___ Raw data ___

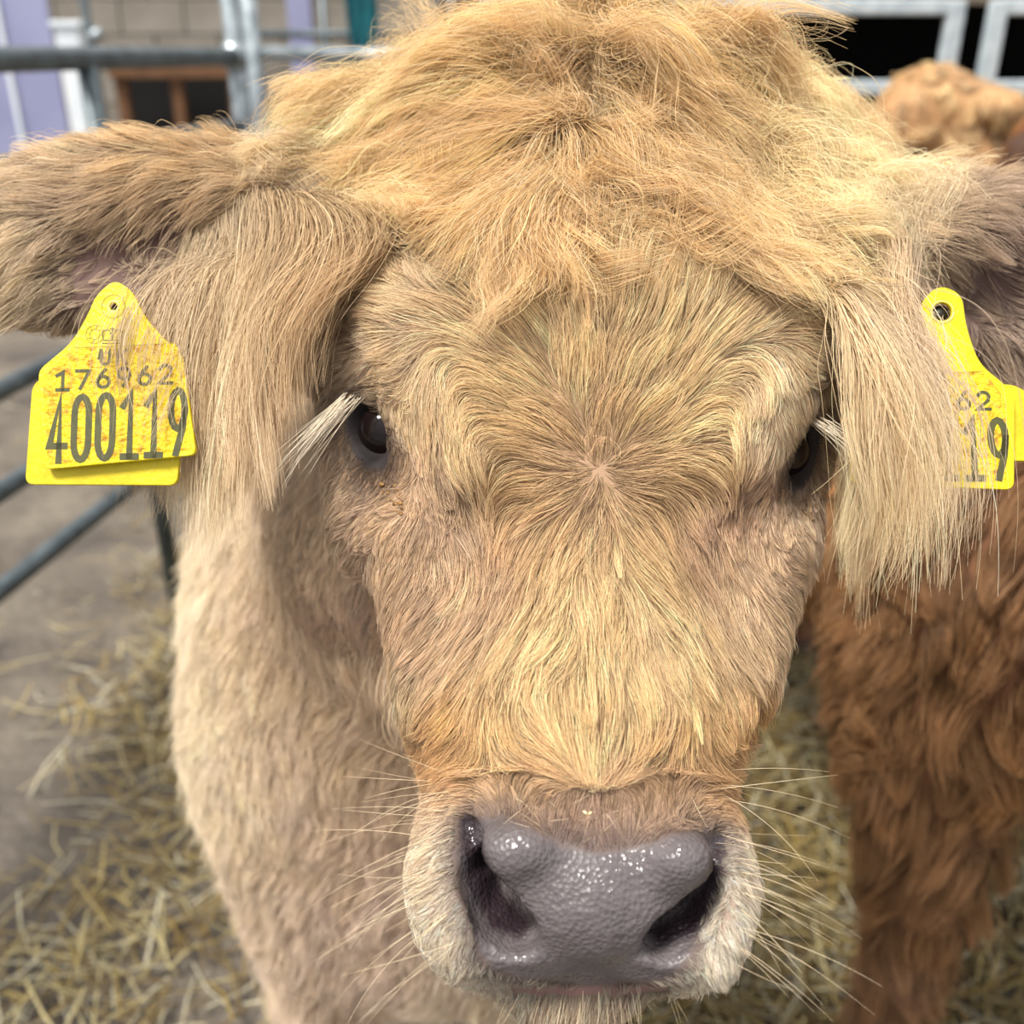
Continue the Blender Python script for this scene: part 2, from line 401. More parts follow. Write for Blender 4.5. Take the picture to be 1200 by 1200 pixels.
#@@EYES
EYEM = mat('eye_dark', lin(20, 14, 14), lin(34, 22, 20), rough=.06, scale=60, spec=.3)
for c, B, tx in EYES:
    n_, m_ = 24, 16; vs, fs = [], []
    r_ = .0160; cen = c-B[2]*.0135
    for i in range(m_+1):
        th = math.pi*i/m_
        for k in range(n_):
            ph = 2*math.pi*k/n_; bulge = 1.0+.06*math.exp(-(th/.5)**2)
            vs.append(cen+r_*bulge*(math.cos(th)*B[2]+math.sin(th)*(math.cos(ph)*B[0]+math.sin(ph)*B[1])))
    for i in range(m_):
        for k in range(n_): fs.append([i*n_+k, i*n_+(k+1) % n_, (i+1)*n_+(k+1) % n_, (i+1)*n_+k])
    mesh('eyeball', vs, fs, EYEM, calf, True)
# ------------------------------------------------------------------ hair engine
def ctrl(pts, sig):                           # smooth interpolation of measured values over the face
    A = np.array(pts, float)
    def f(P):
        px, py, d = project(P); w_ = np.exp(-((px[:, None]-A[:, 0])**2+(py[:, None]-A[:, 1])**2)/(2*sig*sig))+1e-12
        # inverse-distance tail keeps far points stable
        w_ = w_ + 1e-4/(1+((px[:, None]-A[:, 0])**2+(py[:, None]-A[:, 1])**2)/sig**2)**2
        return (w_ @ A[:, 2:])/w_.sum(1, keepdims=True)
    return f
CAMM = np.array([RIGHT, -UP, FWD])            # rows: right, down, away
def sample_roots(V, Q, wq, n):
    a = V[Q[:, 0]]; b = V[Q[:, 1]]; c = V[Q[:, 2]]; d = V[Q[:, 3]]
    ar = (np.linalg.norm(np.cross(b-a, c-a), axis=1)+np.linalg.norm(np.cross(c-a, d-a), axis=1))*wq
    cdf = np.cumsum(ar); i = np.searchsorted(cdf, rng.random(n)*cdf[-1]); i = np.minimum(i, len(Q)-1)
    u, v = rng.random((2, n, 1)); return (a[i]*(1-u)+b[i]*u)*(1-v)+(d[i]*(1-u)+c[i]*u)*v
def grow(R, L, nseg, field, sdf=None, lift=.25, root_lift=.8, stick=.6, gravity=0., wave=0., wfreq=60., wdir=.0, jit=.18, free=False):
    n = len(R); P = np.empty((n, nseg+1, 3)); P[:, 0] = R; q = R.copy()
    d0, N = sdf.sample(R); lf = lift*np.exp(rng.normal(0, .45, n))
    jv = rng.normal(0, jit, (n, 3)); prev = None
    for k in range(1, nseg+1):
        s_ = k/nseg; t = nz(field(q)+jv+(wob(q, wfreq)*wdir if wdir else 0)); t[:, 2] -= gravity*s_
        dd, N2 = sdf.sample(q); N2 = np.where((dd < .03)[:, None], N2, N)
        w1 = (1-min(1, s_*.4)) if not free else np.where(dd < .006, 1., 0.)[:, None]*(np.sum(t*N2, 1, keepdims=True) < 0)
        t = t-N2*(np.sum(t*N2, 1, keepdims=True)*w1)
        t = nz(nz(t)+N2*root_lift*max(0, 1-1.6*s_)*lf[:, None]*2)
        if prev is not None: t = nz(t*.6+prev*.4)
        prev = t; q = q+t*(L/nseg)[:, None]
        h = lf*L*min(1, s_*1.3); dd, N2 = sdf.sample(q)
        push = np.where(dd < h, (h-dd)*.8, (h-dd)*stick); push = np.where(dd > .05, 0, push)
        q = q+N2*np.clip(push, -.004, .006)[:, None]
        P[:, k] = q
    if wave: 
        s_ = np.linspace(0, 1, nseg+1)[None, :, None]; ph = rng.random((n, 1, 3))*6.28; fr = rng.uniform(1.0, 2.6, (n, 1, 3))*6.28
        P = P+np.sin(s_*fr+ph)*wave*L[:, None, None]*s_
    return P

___

## Your goal
Reproduce the material in full, word for word, and omit the pictures.

## Right answer
Continue the Blender Python script for this scene: part 2, from line 401. More parts follow. Write for Blender 4.5. Take the picture to be 1200 by 1200 pixels.
#@@EYES
EYEM = mat('eye_dark', lin(20, 14, 14), lin(34, 22, 20), rough=.06, scale=60, spec=.3)
for c, B, tx in EYES:
    n_, m_ = 24, 16; vs, fs = [], []
    r_ = .0160; cen = c-B[2]*.0135
    for i in range(m_+1):
        th = math.pi*i/m_
        for k in range(n_):
            ph = 2*math.pi*k/n_; bulge = 1.0+.06*math.exp(-(th/.5)**2)
            vs.append(cen+r_*bulge*(math.cos(th)*B[2]+math.sin(th)*(math.cos(ph)*B[0]+math.sin(ph)*B[1])))
    for i in range(m_):
        for k in range(n_): fs.append([i*n_+k, i*n_+(k+1) % n_, (i+1)*n_+(k+1) % n_, (i+1)*n_+k])
    mesh('eyeball', vs, fs, EYEM, calf, True)
# ------------------------------------------------------------------ hair engine
def ctrl(pts, sig):                           # smooth interpolation of measured values over the face
    A = np.array(pts, float)
    def f(P):
        px, py, d = project(P); w_ = np.exp(-((px[:, None]-A[:, 0])**2+(py[:, None]-A[:, 1])**2)/(2*sig*sig))+1e-12
        # inverse-distance tail keeps far points stable
        w_ = w_ + 1e-4/(1+((px[:, None]-A[:, 0])**2+(py[:, None]-A[:, 1])**2)/sig**2)**2
        return (w_ @ A[:, 2:])/w_.sum(1, keepdims=True)
    return f
CAMM = np.array([RIGHT, -UP, FWD])            # rows: right, down, away
def sample_roots(V, Q, wq, n):
    a = V[Q[:, 0]]; b = V[Q[:, 1]]; c = V[Q[:, 2]]; d = V[Q[:, 3]]
    ar = (np.linalg.norm(np.cross(b-a, c-a), axis=1)+np.linalg.norm(np.cross(c-a, d-a), axis=1))*wq
    cdf = np.cumsum(ar); i = np.searchsorted(cdf, rng.random(n)*cdf[-1]); i = np.minimum(i, len(Q)-1)
    u, v = rng.random((2, n, 1)); return (a[i]*(1-u)+b[i]*u)*(1-v)+(d[i]*(1-u)+c[i]*u)*v
def grow(R, L, nseg, field, sdf=None, lift=.25, root_lift=.8, stick=.6, gravity=0., wave=0., wfreq=60., wdir=.0, jit=.18, free=False):
    n = len(R); P = np.empty((n, nseg+1, 3)); P[:, 0] = R; q = R.copy()
    d0, N = sdf.sample(R); lf = lift*np.exp(rng.normal(0, .45, n))
    jv = rng.normal(0, jit, (n, 3)); prev = None
    for k in range(1, nseg+1):
        s_ = k/nseg; t = nz(field(q)+jv+(wob(q, wfreq)*wdir if wdir else 0)); t[:, 2] -= gravity*s_
        dd, N2 = sdf.sample(q); N2 = np.where((dd < .03)[:, None], N2, N)
        w1 = (1-min(1, s_*.4)) if not free else np.where(dd < .006, 1., 0.)[:, None]*(np.sum(t*N2, 1, keepdims=True) < 0)
        t = t-N2*(np.sum(t*N2, 1, keepdims=True)*w1)
        t = nz(nz(t)+N2*root_lift*max(0, 1-1.6*s_)*lf[:, None]*2)
        if prev is not None: t = nz(t*.6+prev*.4)
        prev = t; q = q+t*(L/nseg)[:, None]
        h = lf*L*min(1, s_*1.3); dd, N2 = sdf.sample(q)
        push = np.where(dd < h, (h-dd)*.8, (h-dd)*stick); push = np.where(dd > .05, 0, push)
        q = q+N2*np.clip(push, -.004, .006)[:, None]
        P[:, k] = q
    if wave: 
        s_ = np.linspace(0, 1, nseg+1)[None, :, None]; ph = rng.random((n, 1, 3))*6.28; fr = rng.uniform(1.0, 2.6, (n, 1, 3))*6.28
        P = P+np.sin(s_*fr+ph)*wave*L[:, None, None]*s_
    return P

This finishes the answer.